[Records from a data collection]
** Start **
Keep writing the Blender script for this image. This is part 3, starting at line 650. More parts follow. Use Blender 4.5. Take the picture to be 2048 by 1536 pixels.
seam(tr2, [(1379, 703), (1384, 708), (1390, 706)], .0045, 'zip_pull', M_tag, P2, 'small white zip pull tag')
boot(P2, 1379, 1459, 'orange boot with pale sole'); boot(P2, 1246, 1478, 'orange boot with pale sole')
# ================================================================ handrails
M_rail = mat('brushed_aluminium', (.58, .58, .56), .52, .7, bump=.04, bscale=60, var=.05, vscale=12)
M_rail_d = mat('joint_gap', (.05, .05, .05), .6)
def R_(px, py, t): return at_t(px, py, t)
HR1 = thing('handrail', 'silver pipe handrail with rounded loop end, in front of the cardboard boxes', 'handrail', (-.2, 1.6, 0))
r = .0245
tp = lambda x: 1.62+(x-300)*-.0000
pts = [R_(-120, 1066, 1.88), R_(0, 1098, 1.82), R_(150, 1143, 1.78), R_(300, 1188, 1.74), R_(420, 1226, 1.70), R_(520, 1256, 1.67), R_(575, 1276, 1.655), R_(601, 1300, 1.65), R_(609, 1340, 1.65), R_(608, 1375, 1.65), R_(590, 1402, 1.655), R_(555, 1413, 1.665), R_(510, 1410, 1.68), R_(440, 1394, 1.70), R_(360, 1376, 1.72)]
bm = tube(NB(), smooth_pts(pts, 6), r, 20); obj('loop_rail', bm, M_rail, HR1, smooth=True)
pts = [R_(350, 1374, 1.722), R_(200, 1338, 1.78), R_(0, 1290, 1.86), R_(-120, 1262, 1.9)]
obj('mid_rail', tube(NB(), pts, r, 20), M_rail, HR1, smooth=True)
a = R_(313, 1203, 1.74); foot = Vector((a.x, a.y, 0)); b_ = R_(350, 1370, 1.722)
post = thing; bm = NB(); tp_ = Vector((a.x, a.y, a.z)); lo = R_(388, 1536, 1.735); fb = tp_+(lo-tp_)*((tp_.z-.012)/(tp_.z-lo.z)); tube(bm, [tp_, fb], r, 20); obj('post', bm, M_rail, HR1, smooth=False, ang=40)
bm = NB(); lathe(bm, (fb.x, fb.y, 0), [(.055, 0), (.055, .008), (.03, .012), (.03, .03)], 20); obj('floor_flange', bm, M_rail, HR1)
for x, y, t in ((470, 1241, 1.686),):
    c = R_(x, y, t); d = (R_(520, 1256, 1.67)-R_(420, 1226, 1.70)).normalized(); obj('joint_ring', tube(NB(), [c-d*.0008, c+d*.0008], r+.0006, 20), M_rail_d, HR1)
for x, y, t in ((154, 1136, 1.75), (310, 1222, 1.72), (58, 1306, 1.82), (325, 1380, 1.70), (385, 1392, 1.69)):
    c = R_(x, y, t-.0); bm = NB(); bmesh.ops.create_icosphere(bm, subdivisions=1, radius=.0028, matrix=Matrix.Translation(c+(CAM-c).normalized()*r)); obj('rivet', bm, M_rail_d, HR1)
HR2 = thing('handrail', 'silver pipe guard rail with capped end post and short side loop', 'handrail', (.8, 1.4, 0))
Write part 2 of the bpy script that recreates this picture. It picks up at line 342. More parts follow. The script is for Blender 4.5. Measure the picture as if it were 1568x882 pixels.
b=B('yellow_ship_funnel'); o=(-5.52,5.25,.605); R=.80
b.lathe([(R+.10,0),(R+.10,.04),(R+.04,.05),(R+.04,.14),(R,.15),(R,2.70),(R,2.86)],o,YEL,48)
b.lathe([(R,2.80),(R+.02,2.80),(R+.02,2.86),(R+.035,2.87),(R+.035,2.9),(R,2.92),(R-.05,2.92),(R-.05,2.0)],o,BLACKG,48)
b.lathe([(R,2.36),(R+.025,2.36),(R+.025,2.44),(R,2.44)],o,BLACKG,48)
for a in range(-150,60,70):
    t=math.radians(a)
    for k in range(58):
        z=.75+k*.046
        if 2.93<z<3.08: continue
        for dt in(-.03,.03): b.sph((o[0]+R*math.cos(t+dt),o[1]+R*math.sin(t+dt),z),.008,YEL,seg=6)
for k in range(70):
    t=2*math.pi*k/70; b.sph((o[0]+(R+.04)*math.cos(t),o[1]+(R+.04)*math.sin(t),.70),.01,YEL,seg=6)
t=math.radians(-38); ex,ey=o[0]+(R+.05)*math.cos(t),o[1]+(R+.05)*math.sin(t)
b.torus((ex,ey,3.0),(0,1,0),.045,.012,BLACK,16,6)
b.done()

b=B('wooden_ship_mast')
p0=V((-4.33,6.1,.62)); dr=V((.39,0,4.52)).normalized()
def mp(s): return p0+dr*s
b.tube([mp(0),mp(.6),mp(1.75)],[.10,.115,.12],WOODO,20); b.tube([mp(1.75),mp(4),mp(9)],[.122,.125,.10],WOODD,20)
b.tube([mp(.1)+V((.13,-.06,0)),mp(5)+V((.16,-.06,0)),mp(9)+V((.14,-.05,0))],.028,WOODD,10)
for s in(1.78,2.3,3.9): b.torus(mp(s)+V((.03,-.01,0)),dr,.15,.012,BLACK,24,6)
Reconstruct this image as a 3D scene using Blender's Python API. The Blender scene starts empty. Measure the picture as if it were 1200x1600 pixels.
** End **
Exactly reproduce all of the entries.

Keep writing the Blender script for this image. This is part 3, starting at line 650. More parts follow. Use Blender 4.5. Take the picture to be 2048 by 1536 pixels.
seam(tr2, [(1379, 703), (1384, 708), (1390, 706)], .0045, 'zip_pull', M_tag, P2, 'small white zip pull tag')
boot(P2, 1379, 1459, 'orange boot with pale sole'); boot(P2, 1246, 1478, 'orange boot with pale sole')
# ================================================================ handrails
M_rail = mat('brushed_aluminium', (.58, .58, .56), .52, .7, bump=.04, bscale=60, var=.05, vscale=12)
M_rail_d = mat('joint_gap', (.05, .05, .05), .6)
def R_(px, py, t): return at_t(px, py, t)
HR1 = thing('handrail', 'silver pipe handrail with rounded loop end, in front of the cardboard boxes', 'handrail', (-.2, 1.6, 0))
r = .0245
tp = lambda x: 1.62+(x-300)*-.0000
pts = [R_(-120, 1066, 1.88), R_(0, 1098, 1.82), R_(150, 1143, 1.78), R_(300, 1188, 1.74), R_(420, 1226, 1.70), R_(520, 1256, 1.67), R_(575, 1276, 1.655), R_(601, 1300, 1.65), R_(609, 1340, 1.65), R_(608, 1375, 1.65), R_(590, 1402, 1.655), R_(555, 1413, 1.665), R_(510, 1410, 1.68), R_(440, 1394, 1.70), R_(360, 1376, 1.72)]
bm = tube(NB(), smooth_pts(pts, 6), r, 20); obj('loop_rail', bm, M_rail, HR1, smooth=True)
pts = [R_(350, 1374, 1.722), R_(200, 1338, 1.78), R_(0, 1290, 1.86), R_(-120, 1262, 1.9)]
obj('mid_rail', tube(NB(), pts, r, 20), M_rail, HR1, smooth=True)
a = R_(313, 1203, 1.74); foot = Vector((a.x, a.y, 0)); b_ = R_(350, 1370, 1.722)
post = thing; bm = NB(); tp_ = Vector((a.x, a.y, a.z)); lo = R_(388, 1536, 1.735); fb = tp_+(lo-tp_)*((tp_.z-.012)/(tp_.z-lo.z)); tube(bm, [tp_, fb], r, 20); obj('post', bm, M_rail, HR1, smooth=False, ang=40)
bm = NB(); lathe(bm, (fb.x, fb.y, 0), [(.055, 0), (.055, .008), (.03, .012), (.03, .03)], 20); obj('floor_flange', bm, M_rail, HR1)
for x, y, t in ((470, 1241, 1.686),):
    c = R_(x, y, t); d = (R_(520, 1256, 1.67)-R_(420, 1226, 1.70)).normalized(); obj('joint_ring', tube(NB(), [c-d*.0008, c+d*.0008], r+.0006, 20), M_rail_d, HR1)
for x, y, t in ((154, 1136, 1.75), (310, 1222, 1.72), (58, 1306, 1.82), (325, 1380, 1.70), (385, 1392, 1.69)):
    c = R_(x, y, t-.0); bm = NB(); bmesh.ops.create_icosphere(bm, subdivisions=1, radius=.0028, matrix=Matrix.Translation(c+(CAM-c).normalized()*r)); obj('rivet', bm, M_rail_d, HR1)
HR2 = thing('handrail', 'silver pipe guard rail with capped end post and short side loop', 'handrail', (.8, 1.4, 0))
Write part 2 of the bpy script that recreates this picture. It picks up at line 342. More parts follow. The script is for Blender 4.5. Measure the picture as if it were 1568x882 pixels.
b=B('yellow_ship_funnel'); o=(-5.52,5.25,.605); R=.80
b.lathe([(R+.10,0),(R+.10,.04),(R+.04,.05),(R+.04,.14),(R,.15),(R,2.70),(R,2.86)],o,YEL,48)
b.lathe([(R,2.80),(R+.02,2.80),(R+.02,2.86),(R+.035,2.87),(R+.035,2.9),(R,2.92),(R-.05,2.92),(R-.05,2.0)],o,BLACKG,48)
b.lathe([(R,2.36),(R+.025,2.36),(R+.025,2.44),(R,2.44)],o,BLACKG,48)
for a in range(-150,60,70):
    t=math.radians(a)
    for k in range(58):
        z=.75+k*.046
        if 2.93<z<3.08: continue
        for dt in(-.03,.03): b.sph((o[0]+R*math.cos(t+dt),o[1]+R*math.sin(t+dt),z),.008,YEL,seg=6)
for k in range(70):
    t=2*math.pi*k/70; b.sph((o[0]+(R+.04)*math.cos(t),o[1]+(R+.04)*math.sin(t),.70),.01,YEL,seg=6)
t=math.radians(-38); ex,ey=o[0]+(R+.05)*math.cos(t),o[1]+(R+.05)*math.sin(t)
b.torus((ex,ey,3.0),(0,1,0),.045,.012,BLACK,16,6)
b.done()

b=B('wooden_ship_mast')
p0=V((-4.33,6.1,.62)); dr=V((.39,0,4.52)).normalized()
def mp(s): return p0+dr*s
b.tube([mp(0),mp(.6),mp(1.75)],[.10,.115,.12],WOODO,20); b.tube([mp(1.75),mp(4),mp(9)],[.122,.125,.10],WOODD,20)
b.tube([mp(.1)+V((.13,-.06,0)),mp(5)+V((.16,-.06,0)),mp(9)+V((.14,-.05,0))],.028,WOODD,10)
for s in(1.78,2.3,3.9): b.torus(mp(s)+V((.03,-.01,0)),dr,.15,.012,BLACK,24,6)
Reconstruct this image as a 3D scene using Blender's Python API. The Blender scene starts empty. Measure the picture as if it were 1200x1600 pixels.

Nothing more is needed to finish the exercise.